Sandy red sea rushes to shore. However, there aren’t any sand dunes along this shoreline. Trees, shrubs and other vegetation border the beach while driftwood in abundance shows how many trees have been claimed by the onslaught.

This area of coastline is without a village or even a cottage. It is a part of the island coastline we have rarely seen, without cliffs or dunes either. A cottage here would be risky, without a border between it and the sea.

During a walk along this beach, we crossed one familiar island feature, a brook crossing the beach, a small one we could easily jump over. Walking east, one could see homes or cottages kilometres away along the shoreline. One cannot imagine the same in this area.

We returned to the main road and continued on to West Point. This area has been settled and like so many areas of the island, has a boat basin along the shoreline to offer protection to fishers, their boats and gear. 

There wasn’t much activity in the basin this time of year as fishing season was winding down.
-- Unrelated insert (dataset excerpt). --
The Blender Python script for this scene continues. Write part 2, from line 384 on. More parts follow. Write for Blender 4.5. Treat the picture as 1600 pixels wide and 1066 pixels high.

The ubiquitous sentinels of the sea, the cormorants, had one lone bird on duty that day, 

while along the breakwater side of the basin, others of the species commune with gulls and enjoy the autumn sun. 

Damage in the basin walls allows one to look west towards the West Point Lighthouse, one that stands out among lighthouses on the island for its black and white striping. This area has received much damage over the last number of years and revetments along the shoreline and lighthouse are strategically placed so as to reduce the same in the future.

We had our favourite lunch of the autumn thus far, sheltered from the on-shore breeze at a picnic table at the park there. While we ate our delicious chicken stew, we watched the robins nearby 

and listened to the chickadees, our most vocal woodland bird of autumn, as they flitted among the trees around us. We watched with interest at what we thought initially to be a crow but later identified as a Turkey Vulture, an unusual bird for the island. It was a thrill to watch it circle the area for its food, animals which are already dead, such a road kill.

We walked through the park and along the shoreline after lunch before we headed home. Another great day exploring the island!